Still, the duopoly takes money off the table before anyone else has a chance to sit down. It will capture 85% of all digital ad growth in the U.S. this year, according to Mary Meeker's latest Internet Trends report. Meanwhile, eMarketer expects Google and Facebook to gobble nearly 60% of all digital ad dollars spent in the U.S. in 2017.

"A good agency is hopefully not thinking Google-Facebook first, although I'm sure some of them often do," said Brigitte Majewski, VP-research director at Forrester. "Instead, they should be thinking, 'What does my client want to do? Who are they trying to target? Where are those people and where are they receptive to this particular message?' That likely involves Google and Facebook, but you shouldn't be thinking backwards."

To compete, Majewski says rivals need to find their niche and capitalize. "People call them a walled garden for a reason: They don't share a lot of data," she said. "But as they get smarter about sharing their understanding of the end target, they'll only become a bigger player in creating creative messaging and storytelling, both a key component of what a marketer does."

Indeed, Winston Binch, chief digital officer at Deutsch North America, suggests that the tech scene's beachfront sideshow is becoming the main event at Cannes. "Cannes says a lot of what is going on in the industry: Brands are currency and everyone wants a piece of the action," Binch said. "There's never been more competition and I welcome that. It forces us to innovate and to bring higher-quality and more impactful ideas to our clients that work harder. As an agency person, you can be reticent about the platforms, but they work."

For its part, Facebook has been on a hiring spree, snagging senior client-side marketers for its sales team, said Rich Guest, president of Tribal Worldwide. "I don't think they're acting in a sales capacity, but a consulting capacity," Guest said. "They get a lot of points, in my opinion, for having people who really understand the challenges and opportunities that client-side marketers are wrestling with and for being able to package their platforms for specific marketers."

Some of those hires are now part of Facebook's Creative Shop, a 200-person team that will guide the tech titan at Cannes in areas like programming or how to approach a specific meeting with a certain client.

Although the entire unit won't be at the event, this year will mark the Creative Shop's biggest presence, said Carolyn Everson, VP-global marketing solutions at Facebook. "The notion is oftentimes creative leaders want to talk to other creative leaders, so we wanted to have a team of people that the creative community really felt were like their peers," Everson said.

Facebook and Google have become so important that major outfits like Johnson & Johnson and Mars Inc. have hired people solely to manage dealing with them.

"We've invested much more in our agency ecosystem and our partnerships across the board," said Tara Walpert Levy, VP-agency and media solutions at Google.

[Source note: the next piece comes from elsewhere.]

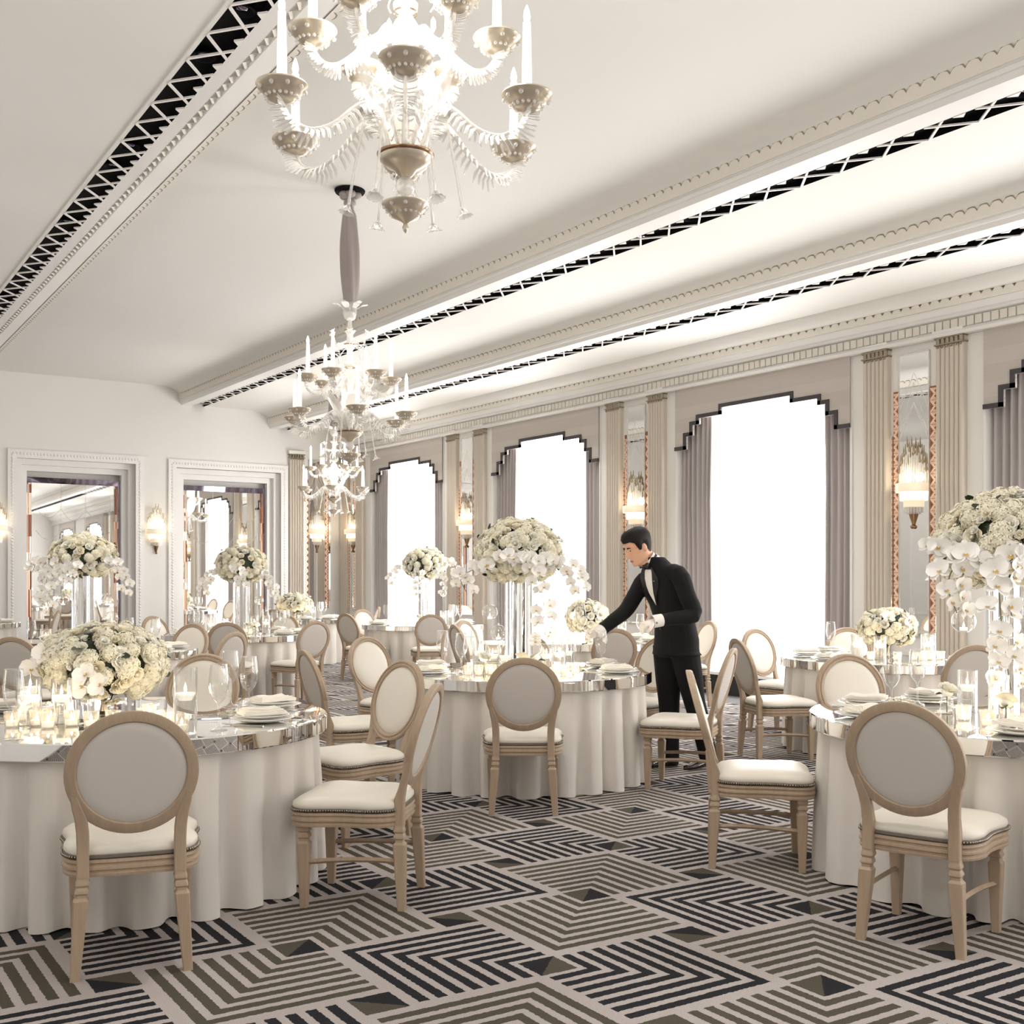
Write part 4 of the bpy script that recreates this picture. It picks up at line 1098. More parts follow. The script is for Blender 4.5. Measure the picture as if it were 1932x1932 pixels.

Kevin Gentzel, chief revenue officer of USA Today Network, said it's going to be an uphill fight with tech companies at Cannes. Gentzel (reasonably) doesn't intend to dethrone Google or Facebook, but instead wants to be No. 3, a spot for which companies like Amazon, Snap and Deloitte Digital are all fighting. "To us, it's not about outspending a big tech Goliath that has seemingly infinite funds to spend on yachts and celebrities showing up at parties," he said. "Maybe there is a great opportunity right now to capitalize on great content and the importance of context in a way that will really move the needle for brands that improves purchase intent and favorability."